Expressing my Individuality

My lesson in my Creative Writing class this week is on individuality. It is about allowing my writing to reflect my uniqueness, my point of view, my interests. It was suggested that we keep a journal in order to practice writing, to hold our thoughts and ideas and impressions, to explore.

I haven't been a very good journal writer over the course of my life. I kept a journal in high school and for the first half of my mission. Over the last several years, this blog has become my journal in that I record in it the major events of my life and what I happen to be thinking about. In that way, it is a reflection of my interests, and hopefully my uniqueness. The problem is that this blog is public. It isn't free writing, such as is encouraged for the class journal, because I am very careful about what I write and how I write it. I try not to record things here that would humiliate or embarrass family members or friends. I edit and revise. I try to keep to a consistent topic. I am aware that I have an audience and that has an impact on how I write. So - I should probably find a notebook or something I can use for a "free writing" journal.

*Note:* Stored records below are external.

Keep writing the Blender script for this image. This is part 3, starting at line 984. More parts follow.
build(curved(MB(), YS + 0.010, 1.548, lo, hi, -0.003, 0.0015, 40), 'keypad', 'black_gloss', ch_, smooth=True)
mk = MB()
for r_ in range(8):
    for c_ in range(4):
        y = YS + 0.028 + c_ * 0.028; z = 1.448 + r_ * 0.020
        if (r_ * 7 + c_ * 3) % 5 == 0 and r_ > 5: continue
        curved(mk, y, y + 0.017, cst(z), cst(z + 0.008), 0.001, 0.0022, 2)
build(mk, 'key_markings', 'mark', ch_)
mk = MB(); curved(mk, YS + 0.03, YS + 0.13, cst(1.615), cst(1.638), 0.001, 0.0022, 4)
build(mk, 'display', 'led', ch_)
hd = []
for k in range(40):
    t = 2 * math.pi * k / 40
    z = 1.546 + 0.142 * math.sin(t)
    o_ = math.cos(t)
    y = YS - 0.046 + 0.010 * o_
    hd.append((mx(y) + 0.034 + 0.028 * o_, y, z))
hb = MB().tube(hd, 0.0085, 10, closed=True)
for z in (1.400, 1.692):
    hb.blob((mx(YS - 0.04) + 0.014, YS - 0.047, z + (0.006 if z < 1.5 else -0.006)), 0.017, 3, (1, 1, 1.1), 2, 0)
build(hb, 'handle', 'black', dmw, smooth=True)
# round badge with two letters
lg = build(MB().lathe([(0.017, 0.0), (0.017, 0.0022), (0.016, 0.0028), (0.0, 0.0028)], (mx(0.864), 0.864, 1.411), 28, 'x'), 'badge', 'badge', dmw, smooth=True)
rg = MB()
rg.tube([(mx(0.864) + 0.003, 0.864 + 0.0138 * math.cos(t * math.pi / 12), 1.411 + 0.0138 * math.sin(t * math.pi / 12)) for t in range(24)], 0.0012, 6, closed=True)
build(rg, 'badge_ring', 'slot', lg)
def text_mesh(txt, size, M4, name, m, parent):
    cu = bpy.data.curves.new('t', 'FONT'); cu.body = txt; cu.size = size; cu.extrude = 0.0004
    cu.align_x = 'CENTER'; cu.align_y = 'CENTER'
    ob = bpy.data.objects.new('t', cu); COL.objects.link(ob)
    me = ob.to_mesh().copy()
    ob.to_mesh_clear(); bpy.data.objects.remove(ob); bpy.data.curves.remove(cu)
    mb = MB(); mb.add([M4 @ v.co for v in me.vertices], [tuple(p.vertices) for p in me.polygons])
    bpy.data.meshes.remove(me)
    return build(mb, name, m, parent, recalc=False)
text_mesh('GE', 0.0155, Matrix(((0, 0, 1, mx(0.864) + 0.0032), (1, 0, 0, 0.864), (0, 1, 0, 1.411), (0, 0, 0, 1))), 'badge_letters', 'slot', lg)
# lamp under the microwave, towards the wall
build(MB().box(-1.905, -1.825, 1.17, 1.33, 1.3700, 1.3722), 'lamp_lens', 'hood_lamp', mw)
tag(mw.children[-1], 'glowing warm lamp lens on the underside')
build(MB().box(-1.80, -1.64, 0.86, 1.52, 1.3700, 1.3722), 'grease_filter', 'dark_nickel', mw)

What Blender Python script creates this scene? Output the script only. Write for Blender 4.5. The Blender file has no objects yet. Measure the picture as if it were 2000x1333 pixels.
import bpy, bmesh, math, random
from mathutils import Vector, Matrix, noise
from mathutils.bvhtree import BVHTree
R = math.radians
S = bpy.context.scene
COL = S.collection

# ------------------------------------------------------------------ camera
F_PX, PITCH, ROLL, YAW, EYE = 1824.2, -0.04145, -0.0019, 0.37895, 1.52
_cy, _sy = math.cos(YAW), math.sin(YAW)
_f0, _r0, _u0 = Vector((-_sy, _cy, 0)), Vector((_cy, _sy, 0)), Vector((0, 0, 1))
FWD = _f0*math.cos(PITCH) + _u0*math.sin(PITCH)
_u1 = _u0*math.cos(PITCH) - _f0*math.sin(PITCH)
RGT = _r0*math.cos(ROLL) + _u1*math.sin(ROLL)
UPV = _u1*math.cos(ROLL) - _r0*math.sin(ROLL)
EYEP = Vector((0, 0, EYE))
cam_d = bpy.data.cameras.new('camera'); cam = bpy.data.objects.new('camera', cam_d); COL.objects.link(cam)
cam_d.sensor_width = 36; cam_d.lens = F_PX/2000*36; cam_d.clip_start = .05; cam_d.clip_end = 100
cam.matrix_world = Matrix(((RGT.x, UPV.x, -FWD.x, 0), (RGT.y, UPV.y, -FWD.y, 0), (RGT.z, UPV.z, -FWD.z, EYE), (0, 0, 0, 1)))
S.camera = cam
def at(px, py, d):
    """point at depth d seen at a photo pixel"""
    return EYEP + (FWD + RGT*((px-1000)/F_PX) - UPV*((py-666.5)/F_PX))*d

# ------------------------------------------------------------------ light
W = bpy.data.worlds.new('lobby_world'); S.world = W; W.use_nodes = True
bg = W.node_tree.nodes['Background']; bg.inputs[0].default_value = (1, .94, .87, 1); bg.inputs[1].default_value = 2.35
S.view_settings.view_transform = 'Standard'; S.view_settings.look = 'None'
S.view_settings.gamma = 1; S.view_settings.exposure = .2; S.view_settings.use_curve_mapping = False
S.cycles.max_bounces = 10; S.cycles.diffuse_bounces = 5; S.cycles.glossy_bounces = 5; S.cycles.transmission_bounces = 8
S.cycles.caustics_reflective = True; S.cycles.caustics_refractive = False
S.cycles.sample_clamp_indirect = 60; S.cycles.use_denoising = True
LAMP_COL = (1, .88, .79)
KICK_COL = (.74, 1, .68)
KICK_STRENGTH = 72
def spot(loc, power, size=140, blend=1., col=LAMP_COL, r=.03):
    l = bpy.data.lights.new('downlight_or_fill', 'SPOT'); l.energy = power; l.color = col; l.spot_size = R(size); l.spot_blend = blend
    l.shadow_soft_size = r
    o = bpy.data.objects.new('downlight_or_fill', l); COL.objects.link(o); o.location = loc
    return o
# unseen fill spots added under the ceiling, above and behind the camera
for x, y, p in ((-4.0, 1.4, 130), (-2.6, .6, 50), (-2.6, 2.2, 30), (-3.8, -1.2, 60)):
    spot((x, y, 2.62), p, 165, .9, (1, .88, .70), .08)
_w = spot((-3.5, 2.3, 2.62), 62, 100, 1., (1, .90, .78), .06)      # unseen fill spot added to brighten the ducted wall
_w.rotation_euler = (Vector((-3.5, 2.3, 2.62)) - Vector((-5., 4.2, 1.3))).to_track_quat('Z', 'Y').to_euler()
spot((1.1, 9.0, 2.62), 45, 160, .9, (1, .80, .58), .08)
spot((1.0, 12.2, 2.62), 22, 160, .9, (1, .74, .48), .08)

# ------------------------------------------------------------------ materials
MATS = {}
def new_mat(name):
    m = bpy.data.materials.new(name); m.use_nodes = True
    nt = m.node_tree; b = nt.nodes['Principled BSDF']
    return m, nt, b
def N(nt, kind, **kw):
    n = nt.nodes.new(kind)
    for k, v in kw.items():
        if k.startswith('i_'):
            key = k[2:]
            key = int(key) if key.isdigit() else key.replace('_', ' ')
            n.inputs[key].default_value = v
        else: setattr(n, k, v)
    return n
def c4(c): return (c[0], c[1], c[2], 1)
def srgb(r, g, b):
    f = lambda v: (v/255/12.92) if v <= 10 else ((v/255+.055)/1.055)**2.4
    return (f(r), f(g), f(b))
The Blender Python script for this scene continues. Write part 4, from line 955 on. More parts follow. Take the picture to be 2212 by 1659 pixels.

Another thing mentioned in the lesson was developing our own voice. Do I have a voice? Does my writing sound like me? Does my personality show through in my writing?

It has occurred to me that I am kind of a bland sort of person. I tend to keep an even keel, and I'm not tossed much by the waves and the winds of life. For our homework, we are supposed to list five things we hate, pick one and write about it - what it is and why we hate it. We were told if we didn't want to write about what we hate, we could instead write about something we love. My problem is that hate and love seem like incredibly intense words. Yes, there are things that frustrate or annoy me, but I wouldn't say that I hate them. There are things that I enjoy or like, but not much that I am really passionate about. It is hard for me to get excited about anything, really.

I remember as a child seeing other children with their Cabbage Patch dolls, and all the hooplah that seemed to be centered around them. I remember telling my parents that I wanted one, and even finally acquiring one, and then I remember looking at it and thinking, "This is just a doll. What was all the hype about?" Where was the excitement and joy that all the other kids seemed to gain from it?

To this day I've never been able to comprehend the intensity of sports fans at a game. To me, it's just a game, and whether the players are professional athletes or kids in little league, it is still just a game. This time one team will win and another time someone else will win, but what's really at stake? What does it mean in the overall scheme of things? To me, very little, if anything.

Does my writing reflect the calmness of my nature? Is my writing less effective because it lacks enthusiasm? Does my voice come across as bland and boring? If I use my personal observations and imagination and language skills to say what I have to say to the best of my ability, will it matter if I'm not passionate about my subject matter? Perhaps my dispassionate approach to life is part of my voice and an expression of my individuality. Or maybe I just need to figure out what there is in life that I can get excited about, and write about that.